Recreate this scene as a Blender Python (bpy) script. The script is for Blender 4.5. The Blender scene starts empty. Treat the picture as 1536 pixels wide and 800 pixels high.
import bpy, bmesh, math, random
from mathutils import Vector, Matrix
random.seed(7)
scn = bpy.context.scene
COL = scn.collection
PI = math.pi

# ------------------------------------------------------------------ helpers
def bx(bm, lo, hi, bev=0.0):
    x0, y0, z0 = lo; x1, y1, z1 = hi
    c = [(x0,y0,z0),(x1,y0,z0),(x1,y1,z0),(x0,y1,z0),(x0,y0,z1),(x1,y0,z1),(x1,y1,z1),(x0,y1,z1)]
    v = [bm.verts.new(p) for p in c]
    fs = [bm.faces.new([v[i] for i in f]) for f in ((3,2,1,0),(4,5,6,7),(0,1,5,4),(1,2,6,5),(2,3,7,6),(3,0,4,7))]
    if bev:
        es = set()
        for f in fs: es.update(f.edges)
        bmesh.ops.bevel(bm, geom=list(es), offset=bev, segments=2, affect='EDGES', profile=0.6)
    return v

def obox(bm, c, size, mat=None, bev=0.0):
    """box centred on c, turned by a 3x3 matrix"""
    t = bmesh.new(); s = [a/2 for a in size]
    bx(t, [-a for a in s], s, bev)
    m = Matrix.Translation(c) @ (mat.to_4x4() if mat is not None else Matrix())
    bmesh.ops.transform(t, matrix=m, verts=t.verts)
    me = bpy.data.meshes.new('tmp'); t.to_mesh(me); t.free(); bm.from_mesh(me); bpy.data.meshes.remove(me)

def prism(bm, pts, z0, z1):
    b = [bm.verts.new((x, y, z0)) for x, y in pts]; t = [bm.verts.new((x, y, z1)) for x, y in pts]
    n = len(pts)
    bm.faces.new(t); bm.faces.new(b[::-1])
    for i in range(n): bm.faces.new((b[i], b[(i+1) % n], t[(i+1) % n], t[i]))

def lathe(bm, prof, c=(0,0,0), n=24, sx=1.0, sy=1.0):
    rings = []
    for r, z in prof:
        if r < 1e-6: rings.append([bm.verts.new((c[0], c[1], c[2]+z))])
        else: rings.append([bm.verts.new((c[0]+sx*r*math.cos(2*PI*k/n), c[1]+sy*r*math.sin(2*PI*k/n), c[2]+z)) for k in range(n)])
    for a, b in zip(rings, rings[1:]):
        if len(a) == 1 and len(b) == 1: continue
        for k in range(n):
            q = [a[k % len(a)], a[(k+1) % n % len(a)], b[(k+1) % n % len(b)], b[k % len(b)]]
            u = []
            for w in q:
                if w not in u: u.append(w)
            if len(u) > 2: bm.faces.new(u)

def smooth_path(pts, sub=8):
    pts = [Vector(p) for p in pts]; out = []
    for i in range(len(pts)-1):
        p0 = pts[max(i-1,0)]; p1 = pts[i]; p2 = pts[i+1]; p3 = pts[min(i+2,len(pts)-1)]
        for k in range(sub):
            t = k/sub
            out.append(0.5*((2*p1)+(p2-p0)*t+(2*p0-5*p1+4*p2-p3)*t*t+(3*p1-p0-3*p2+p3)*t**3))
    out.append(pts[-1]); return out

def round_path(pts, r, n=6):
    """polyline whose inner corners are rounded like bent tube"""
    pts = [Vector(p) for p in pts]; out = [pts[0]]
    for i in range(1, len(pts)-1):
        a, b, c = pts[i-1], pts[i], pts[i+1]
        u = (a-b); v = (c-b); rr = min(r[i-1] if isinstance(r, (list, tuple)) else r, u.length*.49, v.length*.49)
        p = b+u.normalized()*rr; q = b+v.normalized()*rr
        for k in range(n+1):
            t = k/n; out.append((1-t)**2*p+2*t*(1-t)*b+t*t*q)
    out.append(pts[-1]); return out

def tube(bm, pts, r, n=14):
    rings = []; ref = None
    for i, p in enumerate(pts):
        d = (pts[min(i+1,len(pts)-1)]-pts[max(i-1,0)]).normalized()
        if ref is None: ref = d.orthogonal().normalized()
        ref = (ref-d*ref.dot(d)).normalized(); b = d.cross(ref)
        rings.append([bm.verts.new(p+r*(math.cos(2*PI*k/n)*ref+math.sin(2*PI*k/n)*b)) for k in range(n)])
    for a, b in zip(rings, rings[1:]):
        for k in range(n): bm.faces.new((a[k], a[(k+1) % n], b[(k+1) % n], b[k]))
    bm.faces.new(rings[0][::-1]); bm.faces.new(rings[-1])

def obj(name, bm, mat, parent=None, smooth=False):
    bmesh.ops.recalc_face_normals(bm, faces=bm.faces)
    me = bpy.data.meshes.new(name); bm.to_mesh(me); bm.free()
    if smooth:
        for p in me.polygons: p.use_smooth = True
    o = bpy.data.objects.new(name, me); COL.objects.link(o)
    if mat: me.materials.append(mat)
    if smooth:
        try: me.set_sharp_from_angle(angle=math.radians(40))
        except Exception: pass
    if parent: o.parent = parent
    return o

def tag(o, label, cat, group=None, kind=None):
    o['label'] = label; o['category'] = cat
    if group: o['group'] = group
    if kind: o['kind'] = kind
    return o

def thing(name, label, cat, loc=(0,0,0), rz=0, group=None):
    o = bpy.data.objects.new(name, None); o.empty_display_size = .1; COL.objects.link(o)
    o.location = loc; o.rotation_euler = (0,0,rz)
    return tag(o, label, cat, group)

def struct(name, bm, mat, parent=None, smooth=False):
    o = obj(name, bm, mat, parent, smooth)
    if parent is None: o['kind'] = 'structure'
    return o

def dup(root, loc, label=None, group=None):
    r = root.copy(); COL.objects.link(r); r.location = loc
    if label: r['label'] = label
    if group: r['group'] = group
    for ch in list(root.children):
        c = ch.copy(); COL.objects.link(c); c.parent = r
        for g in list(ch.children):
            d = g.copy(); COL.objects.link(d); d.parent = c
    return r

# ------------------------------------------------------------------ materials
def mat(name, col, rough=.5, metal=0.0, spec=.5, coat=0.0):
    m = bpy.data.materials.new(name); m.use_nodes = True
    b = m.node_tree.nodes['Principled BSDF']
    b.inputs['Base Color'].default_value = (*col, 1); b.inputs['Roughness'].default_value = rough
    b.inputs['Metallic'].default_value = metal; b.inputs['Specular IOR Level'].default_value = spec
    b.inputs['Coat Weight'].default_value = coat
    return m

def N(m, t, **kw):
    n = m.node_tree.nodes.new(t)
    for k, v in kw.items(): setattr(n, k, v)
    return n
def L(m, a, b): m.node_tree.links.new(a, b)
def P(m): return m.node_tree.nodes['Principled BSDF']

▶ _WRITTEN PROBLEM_
Return exactly, please, the lines of the material from the first one down to and including the line where "PI = math.pi" appears.

▶ _SOLUTION TO THE PROBLEM_
Recreate this scene as a Blender Python (bpy) script. The script is for Blender 4.5. The Blender scene starts empty. Treat the picture as 1536 pixels wide and 800 pixels high.
import bpy, bmesh, math, random
from mathutils import Vector, Matrix
random.seed(7)
scn = bpy.context.scene
COL = scn.collection
PI = math.pi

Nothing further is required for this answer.